§ **WRITTEN REQUEST**:
Review the lines that follow and copy each one that contains the word "picture".

§ **SUPPLIED INFORMATION**:

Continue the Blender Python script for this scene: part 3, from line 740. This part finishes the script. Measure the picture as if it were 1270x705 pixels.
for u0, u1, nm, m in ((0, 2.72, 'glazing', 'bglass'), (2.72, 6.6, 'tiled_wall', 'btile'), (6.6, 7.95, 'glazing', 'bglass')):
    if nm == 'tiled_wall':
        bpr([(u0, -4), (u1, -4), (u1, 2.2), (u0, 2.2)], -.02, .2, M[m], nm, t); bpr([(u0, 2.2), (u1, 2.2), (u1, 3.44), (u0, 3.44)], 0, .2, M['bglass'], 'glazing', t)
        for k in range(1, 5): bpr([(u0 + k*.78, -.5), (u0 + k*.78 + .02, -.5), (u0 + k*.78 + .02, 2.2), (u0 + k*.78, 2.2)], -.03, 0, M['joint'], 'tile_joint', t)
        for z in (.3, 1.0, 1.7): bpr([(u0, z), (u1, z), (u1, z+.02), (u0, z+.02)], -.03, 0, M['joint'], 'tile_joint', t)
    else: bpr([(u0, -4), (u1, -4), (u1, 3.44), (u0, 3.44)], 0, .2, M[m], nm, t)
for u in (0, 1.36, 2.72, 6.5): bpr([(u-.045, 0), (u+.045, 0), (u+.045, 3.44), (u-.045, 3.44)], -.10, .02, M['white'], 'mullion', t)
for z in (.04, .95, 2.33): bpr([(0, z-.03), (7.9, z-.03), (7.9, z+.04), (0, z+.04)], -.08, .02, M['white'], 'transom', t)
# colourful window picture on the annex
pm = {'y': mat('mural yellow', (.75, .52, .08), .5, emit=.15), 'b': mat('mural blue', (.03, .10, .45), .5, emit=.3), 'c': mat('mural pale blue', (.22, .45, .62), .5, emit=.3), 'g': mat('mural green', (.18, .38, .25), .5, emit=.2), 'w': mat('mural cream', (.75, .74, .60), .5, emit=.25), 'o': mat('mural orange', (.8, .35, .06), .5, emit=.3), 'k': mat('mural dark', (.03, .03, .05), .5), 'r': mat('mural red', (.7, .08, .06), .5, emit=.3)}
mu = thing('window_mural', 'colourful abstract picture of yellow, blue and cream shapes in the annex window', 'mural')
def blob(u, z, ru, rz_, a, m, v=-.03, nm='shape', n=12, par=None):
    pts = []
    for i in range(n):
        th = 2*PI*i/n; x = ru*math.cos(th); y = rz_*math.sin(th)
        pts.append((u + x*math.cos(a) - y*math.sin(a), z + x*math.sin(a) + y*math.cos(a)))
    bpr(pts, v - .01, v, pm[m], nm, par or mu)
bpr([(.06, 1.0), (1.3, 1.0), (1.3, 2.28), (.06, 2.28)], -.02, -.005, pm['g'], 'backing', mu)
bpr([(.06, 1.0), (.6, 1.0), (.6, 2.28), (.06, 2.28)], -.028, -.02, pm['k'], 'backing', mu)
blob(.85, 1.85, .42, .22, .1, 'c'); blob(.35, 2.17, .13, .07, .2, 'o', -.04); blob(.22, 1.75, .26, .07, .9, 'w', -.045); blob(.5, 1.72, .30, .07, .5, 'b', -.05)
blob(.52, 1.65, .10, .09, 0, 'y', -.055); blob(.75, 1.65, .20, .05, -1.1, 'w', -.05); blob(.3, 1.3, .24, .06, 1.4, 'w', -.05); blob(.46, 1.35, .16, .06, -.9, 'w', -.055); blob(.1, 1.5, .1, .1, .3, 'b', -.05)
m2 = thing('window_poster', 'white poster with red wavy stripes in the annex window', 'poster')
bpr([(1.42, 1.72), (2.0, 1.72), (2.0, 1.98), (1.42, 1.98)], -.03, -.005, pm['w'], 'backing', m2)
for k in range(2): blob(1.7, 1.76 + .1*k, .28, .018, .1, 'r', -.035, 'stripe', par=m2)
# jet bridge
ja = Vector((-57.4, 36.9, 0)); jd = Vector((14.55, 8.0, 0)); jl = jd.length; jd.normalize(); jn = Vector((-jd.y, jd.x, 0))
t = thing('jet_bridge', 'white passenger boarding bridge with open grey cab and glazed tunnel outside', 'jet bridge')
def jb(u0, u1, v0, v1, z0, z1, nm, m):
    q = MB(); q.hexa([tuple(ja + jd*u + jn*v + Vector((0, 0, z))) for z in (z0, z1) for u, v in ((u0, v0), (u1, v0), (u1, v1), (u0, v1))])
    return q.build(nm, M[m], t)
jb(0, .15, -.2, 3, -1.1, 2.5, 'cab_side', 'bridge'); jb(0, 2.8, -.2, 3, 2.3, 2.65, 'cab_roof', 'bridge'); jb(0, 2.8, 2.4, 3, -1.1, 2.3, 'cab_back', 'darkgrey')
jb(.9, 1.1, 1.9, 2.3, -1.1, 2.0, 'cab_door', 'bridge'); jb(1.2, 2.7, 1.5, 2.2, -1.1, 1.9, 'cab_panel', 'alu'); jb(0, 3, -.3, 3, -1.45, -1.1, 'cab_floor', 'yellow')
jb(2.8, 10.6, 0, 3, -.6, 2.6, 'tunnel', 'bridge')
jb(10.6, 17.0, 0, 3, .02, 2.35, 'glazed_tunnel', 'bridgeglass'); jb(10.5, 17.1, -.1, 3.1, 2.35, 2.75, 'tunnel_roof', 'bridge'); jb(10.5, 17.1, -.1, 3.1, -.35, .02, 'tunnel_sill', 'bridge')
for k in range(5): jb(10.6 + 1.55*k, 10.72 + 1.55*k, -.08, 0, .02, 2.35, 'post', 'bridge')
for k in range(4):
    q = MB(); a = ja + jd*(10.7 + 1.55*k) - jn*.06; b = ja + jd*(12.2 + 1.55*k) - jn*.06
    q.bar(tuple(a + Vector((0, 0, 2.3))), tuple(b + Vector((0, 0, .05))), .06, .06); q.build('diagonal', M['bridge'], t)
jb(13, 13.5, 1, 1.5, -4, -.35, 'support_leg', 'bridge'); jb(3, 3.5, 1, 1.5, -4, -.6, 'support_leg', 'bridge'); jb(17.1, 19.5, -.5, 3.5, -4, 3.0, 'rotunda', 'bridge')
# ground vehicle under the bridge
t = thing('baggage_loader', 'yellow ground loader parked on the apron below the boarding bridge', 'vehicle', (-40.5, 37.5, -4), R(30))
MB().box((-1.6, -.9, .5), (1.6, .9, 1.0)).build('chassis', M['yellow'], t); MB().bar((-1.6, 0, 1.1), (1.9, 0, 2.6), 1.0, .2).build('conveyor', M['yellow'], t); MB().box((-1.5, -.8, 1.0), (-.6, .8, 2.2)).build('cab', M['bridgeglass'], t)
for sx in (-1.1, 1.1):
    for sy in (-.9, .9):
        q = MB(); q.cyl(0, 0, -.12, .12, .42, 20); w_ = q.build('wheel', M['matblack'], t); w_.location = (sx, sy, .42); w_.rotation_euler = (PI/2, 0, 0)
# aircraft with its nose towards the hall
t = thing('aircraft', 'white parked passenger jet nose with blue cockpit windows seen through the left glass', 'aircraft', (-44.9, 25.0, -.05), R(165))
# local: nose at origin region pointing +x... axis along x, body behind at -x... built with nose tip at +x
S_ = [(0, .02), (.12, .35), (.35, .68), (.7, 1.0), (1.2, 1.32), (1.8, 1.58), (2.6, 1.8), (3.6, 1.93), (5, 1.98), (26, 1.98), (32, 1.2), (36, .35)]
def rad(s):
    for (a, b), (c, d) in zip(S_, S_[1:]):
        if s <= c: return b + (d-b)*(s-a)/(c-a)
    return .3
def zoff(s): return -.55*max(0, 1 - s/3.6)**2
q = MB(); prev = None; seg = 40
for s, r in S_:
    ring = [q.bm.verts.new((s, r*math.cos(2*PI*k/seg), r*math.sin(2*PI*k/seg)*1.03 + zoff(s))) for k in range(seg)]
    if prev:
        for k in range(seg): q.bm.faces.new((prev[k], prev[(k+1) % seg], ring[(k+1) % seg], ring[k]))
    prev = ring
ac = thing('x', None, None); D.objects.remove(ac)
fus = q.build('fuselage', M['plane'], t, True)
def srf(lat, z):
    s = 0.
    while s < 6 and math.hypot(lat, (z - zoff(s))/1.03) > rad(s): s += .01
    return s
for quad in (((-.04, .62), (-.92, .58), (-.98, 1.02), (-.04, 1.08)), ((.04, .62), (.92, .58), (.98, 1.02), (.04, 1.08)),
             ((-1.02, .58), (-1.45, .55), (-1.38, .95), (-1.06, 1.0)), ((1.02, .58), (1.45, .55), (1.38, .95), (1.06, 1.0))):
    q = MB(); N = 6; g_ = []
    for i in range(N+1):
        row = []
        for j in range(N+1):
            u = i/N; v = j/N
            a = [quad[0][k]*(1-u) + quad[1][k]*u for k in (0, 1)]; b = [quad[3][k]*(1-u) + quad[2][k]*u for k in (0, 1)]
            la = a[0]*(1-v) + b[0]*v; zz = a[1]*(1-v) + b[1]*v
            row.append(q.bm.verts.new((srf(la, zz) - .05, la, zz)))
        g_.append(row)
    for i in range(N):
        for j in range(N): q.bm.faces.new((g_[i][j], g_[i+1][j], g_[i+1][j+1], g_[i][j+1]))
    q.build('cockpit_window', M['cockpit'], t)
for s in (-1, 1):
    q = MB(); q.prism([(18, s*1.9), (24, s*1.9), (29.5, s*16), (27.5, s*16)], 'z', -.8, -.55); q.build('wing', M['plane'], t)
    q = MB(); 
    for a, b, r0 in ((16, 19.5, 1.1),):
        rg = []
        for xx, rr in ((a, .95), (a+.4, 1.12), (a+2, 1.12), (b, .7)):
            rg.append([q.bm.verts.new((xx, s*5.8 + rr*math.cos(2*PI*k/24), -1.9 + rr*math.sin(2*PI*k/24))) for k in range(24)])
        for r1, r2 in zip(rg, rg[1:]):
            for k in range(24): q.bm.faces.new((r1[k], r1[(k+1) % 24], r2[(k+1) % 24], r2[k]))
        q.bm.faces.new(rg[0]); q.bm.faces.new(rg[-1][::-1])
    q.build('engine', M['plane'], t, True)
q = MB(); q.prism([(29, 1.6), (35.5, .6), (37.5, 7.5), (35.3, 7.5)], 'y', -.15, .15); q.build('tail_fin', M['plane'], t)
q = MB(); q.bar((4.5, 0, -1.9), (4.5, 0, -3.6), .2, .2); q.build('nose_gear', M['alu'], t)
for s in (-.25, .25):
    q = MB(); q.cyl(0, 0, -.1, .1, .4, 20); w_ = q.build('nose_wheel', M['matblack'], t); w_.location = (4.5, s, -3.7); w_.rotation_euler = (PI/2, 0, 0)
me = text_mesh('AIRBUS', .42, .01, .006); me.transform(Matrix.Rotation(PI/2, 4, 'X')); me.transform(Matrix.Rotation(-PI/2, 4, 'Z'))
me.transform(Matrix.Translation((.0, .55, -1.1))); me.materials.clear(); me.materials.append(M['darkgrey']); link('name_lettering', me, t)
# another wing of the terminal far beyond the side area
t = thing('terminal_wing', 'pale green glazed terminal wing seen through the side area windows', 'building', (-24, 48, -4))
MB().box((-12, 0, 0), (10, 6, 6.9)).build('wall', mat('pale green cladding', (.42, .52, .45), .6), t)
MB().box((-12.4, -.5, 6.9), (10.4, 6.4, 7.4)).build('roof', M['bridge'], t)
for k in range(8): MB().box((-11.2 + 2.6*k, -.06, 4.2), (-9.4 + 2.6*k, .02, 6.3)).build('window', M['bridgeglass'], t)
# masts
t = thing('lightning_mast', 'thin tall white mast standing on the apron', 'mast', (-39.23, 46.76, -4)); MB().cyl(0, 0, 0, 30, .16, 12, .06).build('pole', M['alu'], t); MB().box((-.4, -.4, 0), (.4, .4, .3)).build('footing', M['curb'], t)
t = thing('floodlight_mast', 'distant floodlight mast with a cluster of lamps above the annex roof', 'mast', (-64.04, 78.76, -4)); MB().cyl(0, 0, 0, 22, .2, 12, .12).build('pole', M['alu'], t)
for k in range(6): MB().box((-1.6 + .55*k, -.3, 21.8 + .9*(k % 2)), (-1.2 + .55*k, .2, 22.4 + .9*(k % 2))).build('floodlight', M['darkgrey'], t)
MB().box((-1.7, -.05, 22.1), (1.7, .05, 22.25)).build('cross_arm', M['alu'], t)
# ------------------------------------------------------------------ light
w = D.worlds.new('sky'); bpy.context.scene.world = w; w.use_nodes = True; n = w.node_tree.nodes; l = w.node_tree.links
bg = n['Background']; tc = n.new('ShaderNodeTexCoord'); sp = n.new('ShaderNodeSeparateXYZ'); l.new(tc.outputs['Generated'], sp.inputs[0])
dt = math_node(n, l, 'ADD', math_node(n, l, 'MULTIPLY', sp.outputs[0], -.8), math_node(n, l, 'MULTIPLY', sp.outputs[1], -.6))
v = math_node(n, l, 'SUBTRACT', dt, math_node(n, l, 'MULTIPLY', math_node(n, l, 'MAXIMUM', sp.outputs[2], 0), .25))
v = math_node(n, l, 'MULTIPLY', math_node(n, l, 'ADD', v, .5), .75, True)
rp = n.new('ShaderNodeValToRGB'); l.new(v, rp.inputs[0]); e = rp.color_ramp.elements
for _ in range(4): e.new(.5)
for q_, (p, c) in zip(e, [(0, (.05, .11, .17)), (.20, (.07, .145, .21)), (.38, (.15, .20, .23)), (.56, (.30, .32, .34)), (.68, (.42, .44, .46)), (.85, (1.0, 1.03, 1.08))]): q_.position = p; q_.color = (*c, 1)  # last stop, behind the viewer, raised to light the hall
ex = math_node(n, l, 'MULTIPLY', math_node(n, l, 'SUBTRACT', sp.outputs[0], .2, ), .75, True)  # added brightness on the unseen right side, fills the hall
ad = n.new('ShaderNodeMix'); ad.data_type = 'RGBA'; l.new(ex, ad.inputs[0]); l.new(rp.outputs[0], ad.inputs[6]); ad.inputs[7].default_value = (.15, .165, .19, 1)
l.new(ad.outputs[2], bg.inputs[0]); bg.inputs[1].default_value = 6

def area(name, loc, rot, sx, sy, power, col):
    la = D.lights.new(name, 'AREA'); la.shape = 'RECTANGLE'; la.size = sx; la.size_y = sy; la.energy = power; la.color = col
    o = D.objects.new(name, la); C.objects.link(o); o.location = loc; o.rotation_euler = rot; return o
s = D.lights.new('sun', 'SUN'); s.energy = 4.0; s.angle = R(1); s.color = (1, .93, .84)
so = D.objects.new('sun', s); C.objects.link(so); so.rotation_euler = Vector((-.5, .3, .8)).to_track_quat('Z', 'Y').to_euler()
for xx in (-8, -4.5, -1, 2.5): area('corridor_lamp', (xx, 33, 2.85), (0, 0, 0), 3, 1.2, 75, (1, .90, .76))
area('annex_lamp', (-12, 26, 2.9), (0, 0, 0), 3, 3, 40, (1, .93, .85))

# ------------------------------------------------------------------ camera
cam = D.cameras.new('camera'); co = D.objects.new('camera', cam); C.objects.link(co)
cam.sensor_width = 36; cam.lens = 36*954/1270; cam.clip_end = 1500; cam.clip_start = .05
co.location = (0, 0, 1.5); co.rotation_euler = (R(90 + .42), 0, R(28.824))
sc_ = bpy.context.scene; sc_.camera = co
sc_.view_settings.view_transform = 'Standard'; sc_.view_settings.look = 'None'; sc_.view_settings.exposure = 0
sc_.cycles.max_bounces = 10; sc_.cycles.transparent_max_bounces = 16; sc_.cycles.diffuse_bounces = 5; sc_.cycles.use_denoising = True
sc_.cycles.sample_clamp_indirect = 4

§ **WORKED SOLUTION**:
Continue the Blender Python script for this scene: part 3, from line 740. This part finishes the script. Measure the picture as if it were 1270x705 pixels.
# colourful window picture on the annex
mu = thing('window_mural', 'colourful abstract picture of yellow, blue and cream shapes in the annex window', 'mural')